Period of Performance

7/1/2017 - 6/30/2018

Funding Totals

$50,400.00 (approved)
$50,400.00 (awarded)


The Spread of the Local: Ritual Manuals and the Rise of the Tantric Subject

FAIN: FA-233100-16

Jacob Paul Dalton
University of California, Berkeley (Berkeley, CA 94704-5940)

The research and writing of a book-length account of the creation of early Buddhist ritual manuals in 6th-century Asia.

The tantras changed the face of religious practice across Asia, offering elaborate new rites that revolved around, and flowed forth from, the tantric ritualist, a highly creative subject brimming with imaginary worlds. From India to Japan, they inspired new approaches to imagination and the body, image worship, sacred landscape, local deities, and more. Until recently, most scholars have looked to the canonical tantras to understand these historic developments, but another genre was far more influential.

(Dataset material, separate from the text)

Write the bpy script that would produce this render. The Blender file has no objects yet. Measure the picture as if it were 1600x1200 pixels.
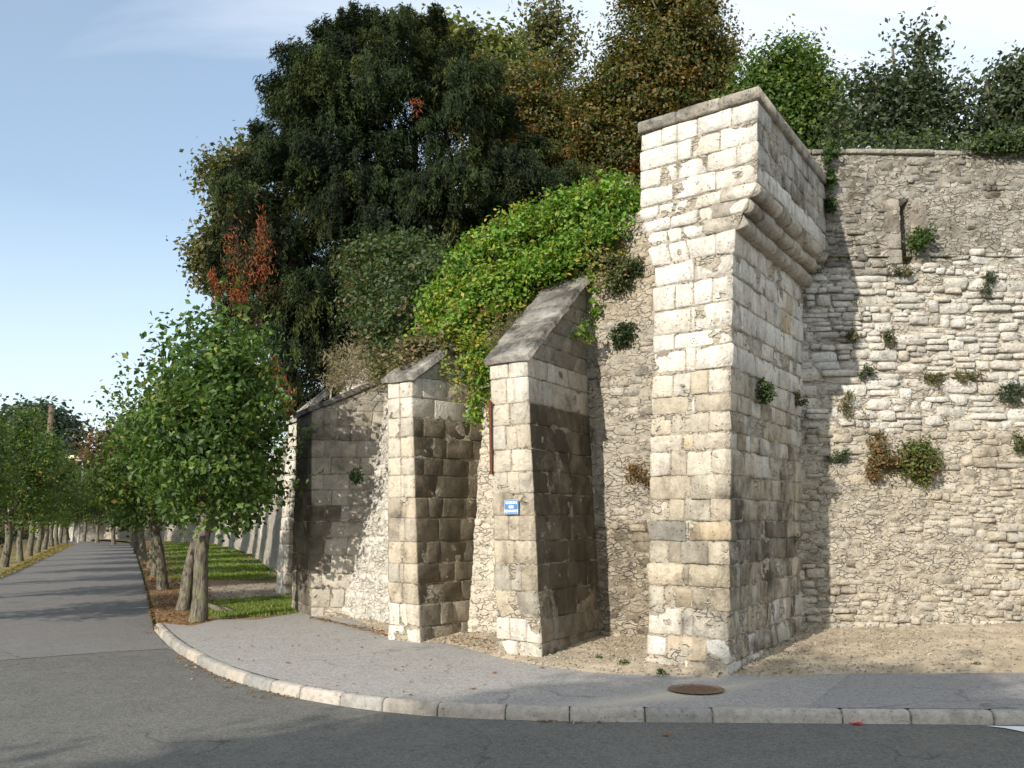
import bpy, math, random
import numpy as np
from mathutils import Vector, geometry

# ------------------------------------------------------------------ camera, sky, sun, exposure
scn = bpy.context.scene
EYE = 1.65
FPX = 1500.0                                   # focal length in pixels of the 1600 wide photograph
PITCH = math.atan(210 / FPX)
cam_d = bpy.data.cameras.new('camera'); cam = bpy.data.objects.new('camera', cam_d)
scn.collection.objects.link(cam); scn.camera = cam
cam_d.sensor_width = 36; cam_d.lens = 36 * FPX / 1600
cam_d.clip_start = 0.1; cam_d.clip_end = 3000
cam.location = (0, 0, EYE); cam.rotation_euler = (math.pi / 2 + PITCH, 0, 0)
SUN_AZ = math.radians(35.5)                      # direction the light travels, clockwise from +Y
SUN_EL = math.radians(25)
LD = np.array([math.sin(SUN_AZ) * math.cos(SUN_EL), math.cos(SUN_AZ) * math.cos(SUN_EL), -math.sin(SUN_EL)])
sun_d = bpy.data.lights.new('sun', 'SUN'); sun = bpy.data.objects.new('sun', sun_d)
scn.collection.objects.link(sun)
sun_d.energy = 5.0; sun_d.angle = math.radians(0.53); sun_d.color = (1.0, 0.925, 0.82)
sun.rotation_euler = Vector(LD).to_track_quat('-Z', 'Y').to_euler()
sun.location = (-30, -30, 40)
world = bpy.data.worlds.new('World'); scn.world = world; world.use_nodes = True
wn = world.node_tree; wn.nodes.clear(); WL = wn.links.new
def wnode(t, **k):
    n = wn.nodes.new(t)
    for a, b in k.items(): setattr(n, a, b)
    return n
def wmath(op, a, b=None, c=None, clamp=False):
    n = wnode('ShaderNodeMath', operation=op, use_clamp=clamp)
    for i, x in enumerate((a, b, c)):
        if x is None: continue
        if isinstance(x, (int, float)): n.inputs[i].default_value = x
        else: WL(x, n.inputs[i])
    return n.outputs[0]
sky = wnode('ShaderNodeTexSky', sky_type='NISHITA'); sky.sun_disc = False
sky.sun_elevation = SUN_EL; sky.sun_rotation = SUN_AZ + math.pi
sky.altitude = 100; sky.air_density = 1.0; sky.dust_density = 1.2; sky.ozone_density = 1.0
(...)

Ritual manuals provided a literary space for innovation and the countless negotiations between individual subjects and the trans-local technologies of tantric Buddhism; this was the literature of lived Buddhist practice. Yet precisely because of their variable and extra-canonical nature, the vast majority of these evanescent manuals were not preserved and disappeared quickly. This project examines the manuscripts discovered near Dunhuang for insights into these lost histories.